Keep your eyes on Prince

Published:Friday | April 29, 2022 | 12:09 AMHubert Lawrence/Gleaner Writer
St Jago High School’s Gregory Prince
St Jago High School’s Gregory Prince

Talent scouts at this week’s Penn Relays in Philadelphia may well cast an eye on Gregory Prince, the winner of the Class One 400 metres at the recent ISSA/GraceKennedy Boys and Girls’ Championships (Champs). Prince, a strapping lad from St Jago High School, is a late convert to the one-lap event and will feature for the Monk Street school in the 4x100m and the 4x400m. Ushered into the 400m by hapless luck with starts in the shorter sprints, he says St Jago is running to win.

Jamaica College (JC) have the fastest high school times in both relay events at 39.43 seconds and three minutes 09.96 seconds but St Jago are second-fastest at 39.89 behind JC at Champs and 3:10.48 to win at the Gibson McCook Relays. With just one other team – Kingston College at 3:10.68 – under three minutes and 11 seconds, Prince is hopeful. Asked about his school’s prospects, he replied, “Time will tell. So we want to win so we’re just going for it,” he promised.
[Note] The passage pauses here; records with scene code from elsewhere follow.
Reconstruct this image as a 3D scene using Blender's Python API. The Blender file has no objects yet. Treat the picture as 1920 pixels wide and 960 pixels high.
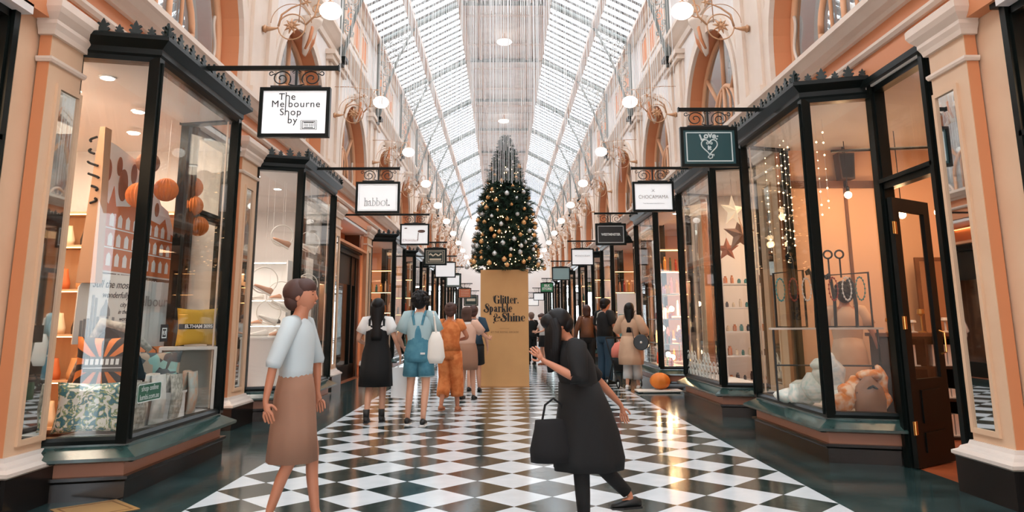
import bpy, math, random
from mathutils import Vector, Matrix
PI = math.pi
SC = bpy.context.scene
COL = SC.collection
random.seed(7)

# ------------------------------------------------------------------ camera
cam_d = bpy.data.cameras.new('camera')
cam_d.sensor_fit = 'HORIZONTAL'
cam_d.sensor_width = 36.0
F_PX = 1361.3
cam_d.lens = 36.0 * F_PX / 1920.0
cam_d.shift_x = 0.0
cam_d.shift_y = -(480.0 - 350.07) / 1920.0
cam_d.clip_start = 0.1
cam_d.clip_end = 300
cam = bpy.data.objects.new('camera', cam_d)
COL.objects.link(cam)
_yaw, _pitch, _roll = .0139, .1856, -.0057
_F = Vector((math.sin(_yaw)*math.cos(_pitch), math.cos(_yaw)*math.cos(_pitch), math.sin(_pitch)))
_R = Vector((math.cos(_yaw), -math.sin(_yaw), 0))
_U = _R.cross(_F)
_R2 = _R*math.cos(_roll) + _U*math.sin(_roll)
_U2 = -_R*math.sin(_roll) + _U*math.cos(_roll)
_m = Matrix((_R2, _U2, -_F)).transposed().to_4x4()
_m.translation = Vector((-.0818, 0, 1.33))
cam.matrix_world = _m
SC.camera = cam

# ------------------------------------------------------------------ world, light, exposure
SC.view_settings.view_transform = 'Standard'
SC.view_settings.look = 'None'
SC.view_settings.gamma = 1.0
SC.view_settings.use_curve_mapping = False
SC.view_settings.exposure = EXPOSURE = 0.0
W = bpy.data.worlds.new('overcast_sky')
SC.world = W
W.use_nodes = True
bg = W.node_tree.nodes['Background']
bg.inputs[0].default_value = (0.86, 0.94, 1.0, 1)
bg.inputs[1].default_value = SKY = 9.2
cy = SC.cycles
cy.use_denoising = True
cy.max_bounces = 7
cy.diffuse_bounces = 3
cy.glossy_bounces = 3
cy.transmission_bounces = 4
cy.transparent_max_bounces = 14
cy.caustics_reflective = False
cy.caustics_refractive = False
cy.sample_clamp_indirect = 6.0

def area(name, loc, size, power, color=(1, .72, .48), rot=(0, 0, 0), portal=False):
    l = bpy.data.lights.new(name, 'AREA')
    l.shape = 'RECTANGLE'; l.size, l.size_y = size
    l.energy = power; l.color = color
    if portal: l.cycles.is_portal = True
    o = bpy.data.objects.new(name, l); o.location = loc; o.rotation_euler = rot
    COL.objects.link(o); return o

def point(name, loc, power, color=(1, .6, .3), r=.05):
    l = bpy.data.lights.new(name, 'POINT'); l.energy = power; l.color = color; l.shadow_soft_size = r
    o = bpy.data.objects.new(name, l); o.location = loc; COL.objects.link(o); return o

for s in (-1, 1):   # daylight enters through the two glazed roof slopes
    area('roof_daylight_portal', (s*2.4, 28, 9.95), (2.75, 66), 1, (1, 1, 1), (0, s*math.atan2(1.21, 2.28), 0), portal=True)

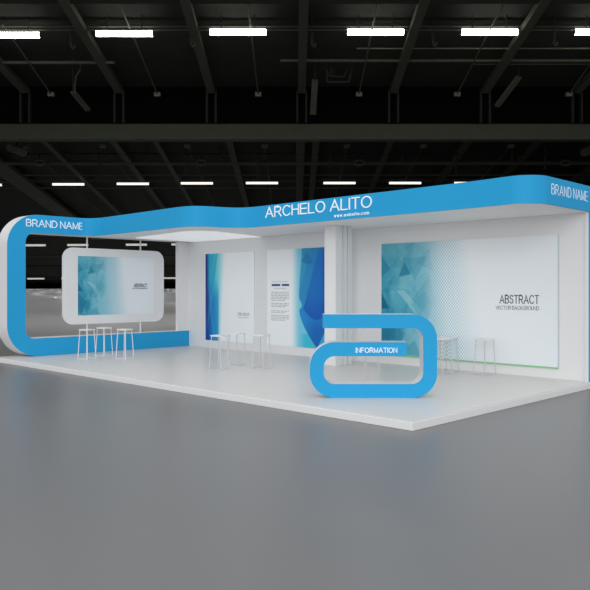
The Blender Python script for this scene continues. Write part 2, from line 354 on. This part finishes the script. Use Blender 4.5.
# free-standing stepped pillar
t = thing('stepped_pillar', 'white pillar with stepped grooves between the blue posters and the wide poster', 'pillar', (-11.05, 12.4, PT))
bm = bmesh.new(); box(bm, -.2, .14, 0, .24, 0, 3.19, bev=.004); link('front_post', bm, M['white'], t)
bm = bmesh.new()
for x1, y0, y1 in ((.09, .24, .30), (.12, .30, .42), (.07, .42, .48), (.10, .48, .62), (.05, .62, .68)): box(bm, -.2, x1, y0, y1, 0, 3.19)
link('stepped_side', bm, M['white'], t)

# canopy with its end frame, fascia and lettering
cn = thing('booth_canopy', 'white booth canopy with wavy blue fascia band turning down into the rounded end frame', 'canopy', (-12, 11, PT))
OX = Vector((-12, 11, PT))
def L(p): return Vector(p)-OX
outer = [(YB+.3, 3.67+PT, 0), (7.97, 3.67+PT, .82), (7.97, PT+.004, .82), (YB-.0, PT+.004, 0)]
inner = [(YB-.0, PT+.462, 0), (8.45, PT+.462, .24), (8.45, ZB, .24), (YB+.3, ZB, 0)]
op = round_poly(outer, 14); ip = round_poly(inner, 14)
def cshape(bm, x0, x1, mi=(0, 0, 0)):
    pairs = list(zip(op, ip[::-1]))
    V = []
    for (a, b) in pairs: V.append([bm.verts.new(L((x, q[0], q[1]))) for x in (x0, x1) for q in (a, b)])
    for i in range(len(V)-1):
        a, b = V[i], V[i+1]
        f = bm.faces.new((a[0], a[1], b[1], b[0])); f.material_index = mi[0]
        f = bm.faces.new((a[2], b[2], b[3], a[3])); f.material_index = mi[1]
        f = bm.faces.new((a[0], b[0], b[2], a[2])); f.material_index = mi[2]
        f = bm.faces.new((a[1], a[3], b[3], b[1])); f.material_index = mi[2]
    for a in (V[0], V[-1]): bm.faces.new((a[0], a[2], a[3], a[1]))
bm = bmesh.new(); cshape(bm, -18.56, XL-.01); link('end_frame', bm, M['white'], cn)
bm = bmesh.new(); cshape(bm, XL-.01, XL); fb = link('frame_facing', bm, M['blue'], cn); fb['label'] = 'sky blue inner face of the end frame'
# plan of the fascia from the end frame to the right rear corner
path = [(-18.0, 9.95), (-17.95, 10.12), (-17.82, 10.25), (-17.62, 10.32), (-17.38, 10.345), (-16.5, 10.33), (-15.15, 10.295), (-14.3, 10.265), (-13.95, 10.26), (-13.7, 10.29), (-13.48, 10.40), (-13.34, 10.60),
        (-13.26, 10.85), (-13.2, 11.05), (-13.12, 11.22), (-12.98, 11.37), (-12.75, 11.46), (-12.4, 11.495), (-11.1, 11.5), (-7.3, 11.5)]
front_end = [(-6.9, 11.485), (-6.5, 11.455), (-6.2, 11.425)]
for k in range(0, 13):
    a = PI/2*k/12; path.append((-6.07+.45*math.sin(a), 11.865-.45*math.cos(a)))
path += [(XR, 13.99)]
# densify with a Catmull-Rom so the wave runs smoothly
def catmull(P, n=4):
    out = []
    for i in range(len(P)-1):
        p0, p1, p2, p3 = [Vector(P[max(0, min(len(P)-1, i+j))]) for j in (-1, 0, 1, 2)]
        if (p2-p1).length > .9: out.append(tuple(p1)); continue
        for k in range(n):
            s = k/n; out.append(tuple(.5*((2*p1)+(-p0+p2)*s+(2*p0-5*p1+4*p2-p3)*s*s+(-p0+3*p1-3*p2+p3)*s**3)))
    out.append(P[-1]); return out
path = catmull(path[:19])[:-1]+path[18:20]+front_end+path[20:]
def offset(P, d):
    out = []
    for i, p in enumerate(P):
        a = Vector(P[max(0, i-1)]); b = Vector(P[min(len(P)-1, i+1)]); t_ = (b-a).normalized(); out.append((p[0]-t_.y*d, p[1]+t_.x*d))
    return out
inn = offset(path, .03)
bm = bmesh.new()
for a, b, c, d in zip(path, path[1:], inn, inn[1:]):
    vs8 = [bm.verts.new(L((q[0], q[1], z))) for z in (ZB, ZT) for q in (a, b, d, c)]
    for f in ((0, 1, 5, 4), (3, 7, 6, 2), (4, 5, 6, 7), (0, 3, 2, 1)): bm.faces.new([vs8[i] for i in f])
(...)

The 2021 National under-20 200 metres champion has produced memorable relay runs throughout the season. At the Queen’s/Grace Jackson meet in January, he led St Jago to victory with a 45.8-second dash on the third leg. At Gibson McCook, he charged from fifth place to reach the finish first in the Class One 4x100m before adding a 46.3 leg to the St Jago triumph in the 4x400m.

His efforts were in vain at Champs but included another 46.3 second leg.

Nevertheless, the 2022 edition of the greatest high school meet in the world remains a landmark for Prince. He circled the track in 45.99 seconds, blasting from the start and finishing strongly to win.

“It was a great feeling, a great feeling, a great personal record. It brings me right at the place that I wanted to be so it’s really great,” he recalled as he and his teammates awaited their flight to Philadelphia on Wednesday.

He doesn’t seem to fear the 400m the way most sprinters do.

“It’s a really nice race. I really enjoy it,” Prince said with genuine relish. He has personal bests of 10.69 and 20.92 seconds for the 100m and 200m but said on Wednesday, “I think the 4oom/200m is for me. That’s where I’m at so I’ll just continue at that,” he replied when asked for a preference.

“I really have a poor start so I just took my mind off the 100m and just focused on my quarter-mile,” he explained further.

Prince has the voice of experience in his ear in the presence of 1983 World Champion Bert Cameron on the St Jago coaching staff and he’s imbibing every bit of wisdom Cameron has to impart.

“Most definitely and he’s the best, so I just follow instructions,” the young man said gratefully.

His speed, and Cameron’s wise counsel, has put him on the Penn Relays radar.

High school boys’ action at Penn begins today.